A baseline plan for loading (Figure 3) requires close coordination among the SEM, IDM, and ATE manufacturers. It involves some risk management for all parties. In practice, an IDM agrees to forecast a “constant” run rate against an annual forecast provided by its customers.

The SEM then agrees to manufacture products at that capacity independent of actual demand. The inventory might build up at times, but never to a level that is not ultimately consumed by either normal demand fluctuation or by forecasted demand. When either an unforecasted upside occurs or a late-year forecasted ramp occurs, the SEM can manage the capacity ramp with the built-up inventory. This plan also minimizes the chance that the SEM will be cycled to zero loadings, which would impact pricing.

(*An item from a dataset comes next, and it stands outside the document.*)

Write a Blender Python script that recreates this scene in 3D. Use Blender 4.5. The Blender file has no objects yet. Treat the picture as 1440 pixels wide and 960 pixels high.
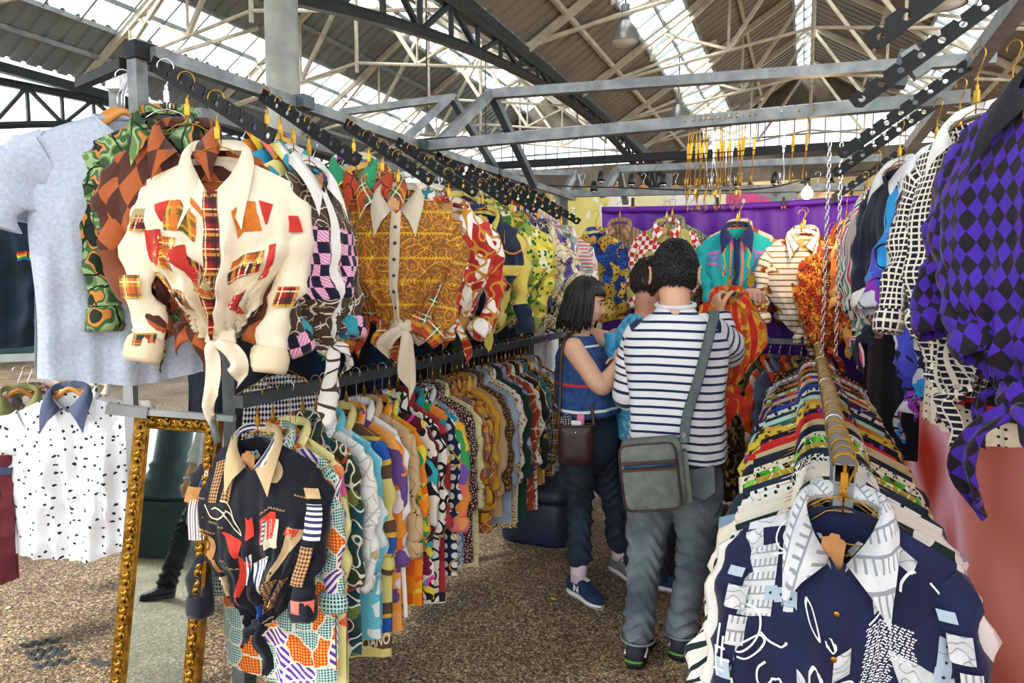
import bpy, bmesh, math, random
import numpy as np
from mathutils import Vector, Matrix
from math import sin, cos, pi, radians, sqrt, atan2
C = bpy.context.scene.collection
rng = np.random.default_rng(7)
random.seed(7)

# ------------------------------------------------------------------ camera, world, sun, exposure
sc = bpy.context.scene
YAW, PITCH, EYE, FPX = radians(23.1), radians(4.8), 1.56, 960.0
cd = bpy.data.cameras.new('camera'); cam = bpy.data.objects.new('camera', cd); C.objects.link(cam)
cam.location = (0, 0, EYE); cam.rotation_euler = (pi/2 - PITCH, 0, YAW)
cd.sensor_width = 36; cd.lens = 36*FPX/1440; cd.clip_start = .02; cd.clip_end = 400
sc.camera = cam
w = bpy.data.worlds.new('world'); sc.world = w; w.use_nodes = True
bg = w.node_tree.nodes['Background']
bg.inputs[0].default_value = (.93, .965, 1, 1); bg.inputs[1].default_value = 1.15
sd = bpy.data.lights.new('sun', 'SUN'); sd.energy = 2.6; sd.angle = radians(14); sd.color = (1, .95, .86)
sun = bpy.data.objects.new('sun', sd); C.objects.link(sun)
sun.rotation_euler = Vector((.50, .62, -.60)).to_track_quat('-Z', 'Y').to_euler()
sc.view_settings.view_transform = 'Standard'; sc.view_settings.look = 'None'
sc.view_settings.gamma = 1; sc.view_settings.use_curve_mapping = False
sc.view_settings.exposure = 1.4
sc.cycles.use_denoising = True
sc.cycles.max_bounces = 8; sc.cycles.transparent_max_bounces = 12

_f = Vector((-sin(YAW)*cos(PITCH), cos(YAW)*cos(PITCH), -sin(PITCH)))
_r = Vector((cos(YAW), sin(YAW), 0)); _u = _r.cross(_f)
def at(px, py, X=None, Y=None, Z=None, D=None):
    "the world point seen at a pixel of the photograph, on a plane of known X, Y or Z"
    d = _f + (px-720)/FPX*_r + (480-py)/FPX*_u
    t = X/d.x if X is not None else Y/d.y if Y is not None else (Z-EYE)/d.z if Z is not None else D
    return Vector((0, 0, EYE)) + t*d

# ------------------------------------------------------------------ materials
def lin(h):
    h = h.lstrip('#')
    c = [int(h[i:i+2], 16)/255 for i in (0, 2, 4)]
    return tuple(x/12.92 if x <= .04045 else ((x+.055)/1.055)**2.4 for x in c) + (1,)

class NT:
    def __init__(s, name):
        s.m = bpy.data.materials.new(name); s.m.use_nodes = True
        s.t = s.m.node_tree; s.b = s.t.nodes['Principled BSDF']
    def n(s, ty, ins=None, **kw):
        o = s.t.nodes.new('ShaderNode'+ty)
        for k, v in kw.items(): setattr(o, k, v)
        for k, v in (ins or {}).items():
            if hasattr(v, 'is_linked'): s.t.links.new(v, o.inputs[k])
            else: o.inputs[k].default_value = v
        return o
    def math(s, op, a, b=0.0, c=0.0):
        return s.n('Math', {0: a, 1: b, 2: c}, operation=op).outputs[0]
    def ramp(s, fac, cols, mode='CONSTANT', pos=None):
        o = s.n('ValToRGB', {0: fac}); e = o.color_ramp; e.interpolation = mode
        k = len(cols)
        ps = pos or [i/k if mode == 'CONSTANT' else i/max(1, k-1) for i in range(k)]
        while len(e.elements) < k: e.elements.new(.5)
        for i in range(k):
            e.elements[i].position = ps[i]
        for i in range(k):
            e.elements[i].color = lin(cols[i])
        return o.outputs[0]
    def mixc(s, f, a, b):
        o = s.n('Mix', data_type='RGBA')
        for i, v in ((0, f), (6, a), (7, b)):
            if hasattr(v, 'is_linked'): s.t.links.new(v, o.inputs[i])
            else: o.inputs[i].default_value = v
        return o.outputs[2]
    def uv(s):
        if not hasattr(s, '_uv'):
            s._uv0 = s.n('TexCoord').outputs['UV']; s._uv = s.n('VectorMath', {0: s._uv0, 'Scale': 1.55}, operation='SCALE').outputs[0]; x = s.n('SeparateXYZ', {0: s._uv0}); s._x, s._y = x.outputs[0], x.outputs[1]
        return s._uv
    def warp(s, vec, amt, scale):
        nz = s.n('TexNoise', {'Vector': vec, 'Scale': scale, 'Detail': 1.0}, noise_dimensions='2D')
        o = s.n('VectorMath', {0: nz.outputs['Color'], 1: (.5, .5, .5)}, operation='SUBTRACT')
        o = s.n('VectorMath', {0: o.outputs[0], 'Scale': amt}, operation='SCALE')
        return s.n('VectorMath', {0: vec, 1: o.outputs[0]}, operation='ADD').outputs[0]
    def axis(s, a, rot=0.0):
        s.uv()
        if a == 'u': return s._x
        if a == 'v': return s._y
        if a == 'd': return s.math('MULTIPLY', s.math('ADD', s._x, s._y), .7071)
        return s.math('MULTIPLY', s.math('SUBTRACT', s._x, s._y), .7071)
    # masks (0/1)
    def mask(s, k):
        uv = s.uv(); t = k[0]
        if t == 'cell':
            o = s.n('TexVoronoi', {'Vector': s.warp(uv, .03, 14), 'Scale': k[1]}, voronoi_dimensions='2D')
            r = s.n('SeparateColor', {0: o.outputs['Color']}).outputs[0]
            return s.math('LESS_THAN', r, k[2])
        if t == 'blob':
            o = s.n('TexVoronoi', {'Vector': s.warp(uv, .02, 30), 'Scale': k[1]}, voronoi_dimensions='2D')
            return s.math('LESS_THAN', o.outputs['Distance'], k[2])
        if t == 'line':
            o = s.n('TexNoise', {'Vector': uv, 'Scale': k[1], 'Detail': 0.0}, noise_dimensions='2D')
            a = s.math('ABSOLUTE', s.math('SUBTRACT', o.outputs[0], .5))
            return s.math('LESS_THAN', a, k[2])
        if t == 'edge':
            o = s.n('TexVoronoi', {'Vector': s.warp(uv, .03, 14), 'Scale': k[1]}, voronoi_dimensions='2D', feature='DISTANCE_TO_EDGE')
            return s.math('LESS_THAN', o.outputs['Distance'], k[2])
        if t == 'noise':
            o = s.n('TexNoise', {'Vector': uv, 'Scale': k[1], 'Detail': 2.0}, noise_dimensions='2D')
            return s.math('LESS_THAN', o.outputs[0], k[2])
        if t == 'dot':
            o = s.n('TexVoronoi', {'Vector': uv, 'Scale': k[1], 'Randomness': k[3] if len(k) > 3 else 0.0}, voronoi_dimensions='2D')
            return s.math('LESS_THAN', o.outputs['Distance'], k[2])
        if t == 'band':
            f = s.math('FRACT', s.math('DIVIDE', s.axis(k[1]), k[2]))
            return s.math('LESS_THAN', s.math('ABSOLUTE', f), k[3])
        if t == 'check' or t == 'argyle':
            if t == 'check': a, b = s.math('DIVIDE', s.axis('u'), k[1]), s.math('DIVIDE', s.axis('v'), k[2])
            else:
                p, q = s.math('DIVIDE', s.axis('u'), k[1]), s.math('DIVIDE', s.axis('v'), k[2])
                a, b = s.math('ADD', p, q), s.math('SUBTRACT', p, q)
            z = s.math('ADD', s.math('FLOOR', a), s.math('FLOOR', b))
            return s.math('GREATER_THAN', s.math('FLOORED_MODULO', z, 2.0), .5)
        if t == 'range':
            return s.math('MULTIPLY', s.math('GREATER_THAN', s.axis(k[1]), k[2]), s.math('LESS_THAN', s.axis(k[1]), k[3]))
        if t == 'or':
            return s.math('MAXIMUM', s.mask(k[1]), s.mask(k[2]))
        if t == 'and':
            return s.math('MULTIPLY', s.mask(k[1]), s.mask(k[2]))
        raise ValueError(t)
    def col(s, k):
        if isinstance(k, str): return lin(k)
        uv = s.uv(); t = k[0]
        if t == 'vor':
            wv = s.warp(uv, k[3], 12) if len(k) > 3 and k[3] else uv
            o = s.n('TexVoronoi', {'Vector': wv, 'Scale': k[1]}, voronoi_dimensions='2D')
            return s.ramp(s.n('SeparateColor', {0: o.outputs['Color']}).outputs[0], k[2])
        if t == 'quilt':
            o = s.n('TexVoronoi', {'Vector': s.warp(uv, .03, 6), 'Scale': k[1], 'Randomness': .75}, voronoi_dimensions='2D', distance='CHEBYCHEV')
            return s.ramp(s.n('SeparateColor', {0: o.outputs['Color']}).outputs[0], k[2])
        if t == 'noise':
            o = s.n('TexNoise', {'Vector': uv, 'Scale': k[1], 'Detail': k[3] if len(k) > 3 else 1.0}, noise_dimensions='2D')
            f = s.n('MapRange', {0: o.outputs[0], 1: .3, 2: .7}).outputs[0]
            return s.ramp(f, k[2], k[4] if len(k) > 4 else 'CONSTANT')
        if t == 'stripe':
            f = s.math('FRACT', s.math('DIVIDE', s.axis(k[1]), k[2]))
            return s.ramp(f, k[3], 'CONSTANT', k[4] if len(k) > 4 else None)
        if t == 'plaid':
            p = k[2]; base = lin(k[1][0]); c = base
            def band(ax, per, wd, off):
                f = s.math('FRACT', s.math('DIVIDE', s.math('ADD', s.axis(ax), off), per)); return s.math('LESS_THAN', f, wd)
            for i, cc in enumerate(k[1][1:]):
                wd, off = (.42, .16, .07, .05)[i % 4], (0, .62, .3, .85)[i % 4]*p
                for ax in 'uv': c = s.mixc(s.math('MULTIPLY', band(ax, p, wd, off), .6 if i < 2 else .85), c, lin(cc))
            return c
        if t == 'rings':
            o = s.n('TexVoronoi', {'Vector': s.warp(uv, .035, 18), 'Scale': k[1]}, voronoi_dimensions='2D')
            f = s.math('FRACT', s.math('MULTIPLY', o.outputs['Distance'], k[3] if len(k) > 3 else 3.0))
            return s.ramp(f, k[2])
        if t == 'mix':
            return s.mixc(s.mask(k[1]), s.col(k[3]), s.col(k[2]))
        if t == 'tone':          # a little cloth variation of one colour
            o = s.n('TexNoise', {'Vector': uv, 'Scale': k[2], 'Detail': 3.0}, noise_dimensions='2D')
            return s.ramp(o.outputs[0], k[1], 'LINEAR', [.3, .7])
        raise ValueError(t)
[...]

Figure 4. The red curve represents production volume fluctuations throughout a product’s life cycle that can be addressed by establishing a buffer capacity above a baseline production capacity.

One way to manage the unforecasted upsides is to create short-term “flex capacity.” The SEM agrees to pay the ATE vendor a monthly fee and pays for test time at a negotiated rate when products are actually tested. The SEM customers—the IDMs—agree to pay a fee slightly higher than the base test cost in order to secure the uncommitted “flex” capacity they require to support their business product ramp cycles as depicted in the Figure 4 graph.

Because the success of outsourcing strategies depends on effective, well-managed partnerships between the IDM, the SEM, and ATE vendors, the ATE vendors must do their part as well. They need to adopt aggressive and flexible sales practices to support these models and drive the capital cost of their solutions to be in line with the markets they serve.

By fostering competition and multiplatform capability, IDMs can effectively drive the results they require. When IDMs enable SEMs and ATE vendors to provide and maintain test programs, the shared benefits can include higher utilization of total test assets, overall lower test cost, and more effective and efficient management of test capacity.